For a guy who says he was oblivious to the world of gaming, Bluth has had a lasting impact on it. The inventive and lavish animation in Lair and Ace caused a stir when they were released, and both games remain among the best-remembered ones of their era. And now, almost thirty years later, Bluth and his longtime artistic associate Gary Goldman have teamed up with Square One and Warner Bros. to create the visuals for Tapper World Tour, a jazzed-up reboot of the 1983 arcade demi-classic that came in two versions: the Budweiser-themed Tapper and the non-alcholic Root Beer Tapper. The new version, with 100 levels, rich animation and audio, and the same basic twitchy gameplay as the original–pour drinks, then send them rocketing down counters towards impatient patrons–ships for the iPhone, iPod Touch, and iPad in early spring.

As Bluth suggests, he got involved in games more or less by accident. His fledgling studio’s first feature, 1982’s The Secret of NIMH, had been a box-office disappointment, and he was looking for a project to keep his team of Disney defectors going until they could make another movie. Cinematronics approached him with the idea for Lair at precisely the right time. (Bluth eventually partnered up with Steven Spielberg’s Amblin to make 1986’s An American Tail and 1988’s The Land Before Time.)

In the early 1980s, videogame animation didn’t get much more sophisticated than the blocky 8-bit charm of Donkey Kong.

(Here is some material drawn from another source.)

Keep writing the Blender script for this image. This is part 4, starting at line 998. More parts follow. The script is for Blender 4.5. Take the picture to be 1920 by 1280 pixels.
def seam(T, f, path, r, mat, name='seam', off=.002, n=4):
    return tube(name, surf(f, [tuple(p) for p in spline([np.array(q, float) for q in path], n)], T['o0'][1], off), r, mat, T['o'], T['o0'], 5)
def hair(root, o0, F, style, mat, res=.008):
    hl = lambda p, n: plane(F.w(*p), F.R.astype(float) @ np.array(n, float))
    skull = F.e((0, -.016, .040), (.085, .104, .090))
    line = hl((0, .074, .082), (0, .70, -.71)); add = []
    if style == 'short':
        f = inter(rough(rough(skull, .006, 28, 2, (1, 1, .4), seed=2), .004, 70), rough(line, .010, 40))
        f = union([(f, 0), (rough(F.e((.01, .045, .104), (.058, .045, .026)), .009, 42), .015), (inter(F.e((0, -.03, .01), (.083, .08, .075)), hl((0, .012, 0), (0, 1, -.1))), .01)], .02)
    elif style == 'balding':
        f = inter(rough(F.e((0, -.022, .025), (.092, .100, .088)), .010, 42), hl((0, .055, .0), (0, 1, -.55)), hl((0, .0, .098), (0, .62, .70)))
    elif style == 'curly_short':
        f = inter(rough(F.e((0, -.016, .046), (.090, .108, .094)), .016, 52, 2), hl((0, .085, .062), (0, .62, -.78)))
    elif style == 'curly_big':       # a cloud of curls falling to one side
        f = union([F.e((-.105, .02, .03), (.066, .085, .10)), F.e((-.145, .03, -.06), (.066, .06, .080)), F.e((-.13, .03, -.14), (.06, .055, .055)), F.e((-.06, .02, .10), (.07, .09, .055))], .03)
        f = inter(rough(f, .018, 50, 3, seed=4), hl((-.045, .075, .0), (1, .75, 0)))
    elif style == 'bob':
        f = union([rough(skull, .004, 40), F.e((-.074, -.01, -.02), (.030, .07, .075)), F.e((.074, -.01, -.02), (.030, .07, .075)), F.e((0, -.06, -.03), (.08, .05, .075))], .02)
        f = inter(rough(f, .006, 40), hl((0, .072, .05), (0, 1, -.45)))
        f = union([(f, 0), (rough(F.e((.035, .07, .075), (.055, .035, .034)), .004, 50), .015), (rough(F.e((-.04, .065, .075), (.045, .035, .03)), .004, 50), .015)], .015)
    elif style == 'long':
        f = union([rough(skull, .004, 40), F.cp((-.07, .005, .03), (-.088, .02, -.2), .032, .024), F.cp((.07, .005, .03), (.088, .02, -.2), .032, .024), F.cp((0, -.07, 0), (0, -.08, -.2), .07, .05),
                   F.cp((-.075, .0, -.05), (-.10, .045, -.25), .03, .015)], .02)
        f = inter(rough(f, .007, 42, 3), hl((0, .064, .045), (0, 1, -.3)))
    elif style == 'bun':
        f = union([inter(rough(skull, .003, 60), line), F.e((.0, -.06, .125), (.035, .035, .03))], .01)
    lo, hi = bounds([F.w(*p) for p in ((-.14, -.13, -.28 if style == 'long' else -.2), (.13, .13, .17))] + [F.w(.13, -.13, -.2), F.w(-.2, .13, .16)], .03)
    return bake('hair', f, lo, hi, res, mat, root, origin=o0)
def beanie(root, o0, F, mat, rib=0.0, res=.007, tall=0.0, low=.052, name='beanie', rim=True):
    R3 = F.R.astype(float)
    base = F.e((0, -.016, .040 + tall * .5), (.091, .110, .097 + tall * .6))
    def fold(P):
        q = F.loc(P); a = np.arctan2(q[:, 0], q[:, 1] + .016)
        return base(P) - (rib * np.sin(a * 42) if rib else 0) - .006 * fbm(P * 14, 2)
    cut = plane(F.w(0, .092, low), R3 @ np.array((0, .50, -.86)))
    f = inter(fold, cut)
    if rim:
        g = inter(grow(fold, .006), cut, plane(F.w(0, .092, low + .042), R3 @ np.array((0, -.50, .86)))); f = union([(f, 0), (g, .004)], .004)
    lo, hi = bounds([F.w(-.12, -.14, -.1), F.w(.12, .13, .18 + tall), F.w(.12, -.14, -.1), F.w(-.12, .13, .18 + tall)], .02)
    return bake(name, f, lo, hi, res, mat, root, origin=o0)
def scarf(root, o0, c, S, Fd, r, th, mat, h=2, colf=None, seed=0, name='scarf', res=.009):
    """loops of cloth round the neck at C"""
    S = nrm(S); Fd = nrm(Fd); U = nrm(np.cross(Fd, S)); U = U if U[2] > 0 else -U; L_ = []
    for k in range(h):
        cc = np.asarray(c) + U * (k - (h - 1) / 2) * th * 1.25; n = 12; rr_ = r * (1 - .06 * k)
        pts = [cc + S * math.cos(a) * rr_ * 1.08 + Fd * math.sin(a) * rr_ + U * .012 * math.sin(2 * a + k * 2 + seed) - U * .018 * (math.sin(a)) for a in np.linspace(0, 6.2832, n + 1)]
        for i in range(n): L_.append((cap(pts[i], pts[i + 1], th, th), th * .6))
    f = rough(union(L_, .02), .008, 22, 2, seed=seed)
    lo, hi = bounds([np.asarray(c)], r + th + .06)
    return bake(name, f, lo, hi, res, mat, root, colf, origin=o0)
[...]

Dragon’s Lair blew right past such restrictions by storing the video on a laserdisc. Bluth’s artists did full animation with pencils, paper, paint, and cels, just as if they were making a theatrical feature. The only difference was that they produced it in small chunks that played back in difference sequences based on how the Dragon’s Lair player handled the game’s joystick and buttons.

The game was a quarter-gobbling hit–I still remember my jaw dropping when I saw it for the first time–but after it and Space Ace were released, as Bluth remembers it, “the gaming business went pffffft.” (A third game, Dragon’s Lair II, was finally released in 1991.) Lair and Ace never went away, though: They’ve been revived and reinvented dozens of times on different platforms, and are available today on the iPhone for 99 cents apiece, or a penny less than you’d have paid to play them twice in the arcade.

“People are still playing Dragon’s Lair,” Bluth marvels. “I can’t imagine why.”

Tapper World Tour runs on Apple’s iOS-powered gizmos, all of which are unimaginably more powerful than any arcade machine on the planet was back in the 1980s. But Bluth told me that his working methods haven’t changed all that radically in the three decades since he first worked on videogames: “Absolutely, pencils were involved.” With his work for animated features, early games, and the new Tapper he’s always wanted to illustrate human foibles, not just move things around on a screen.  Games, he says, “are more mesmerizing if the characters are interesting.”

Might there be more games in his future? Sure, if he comes across subject matter that excites his imagination: “I like the gaming industry, as long as you get the chance to do something that isn’t a shoot-’em-up. And especially if you get to make people laugh.”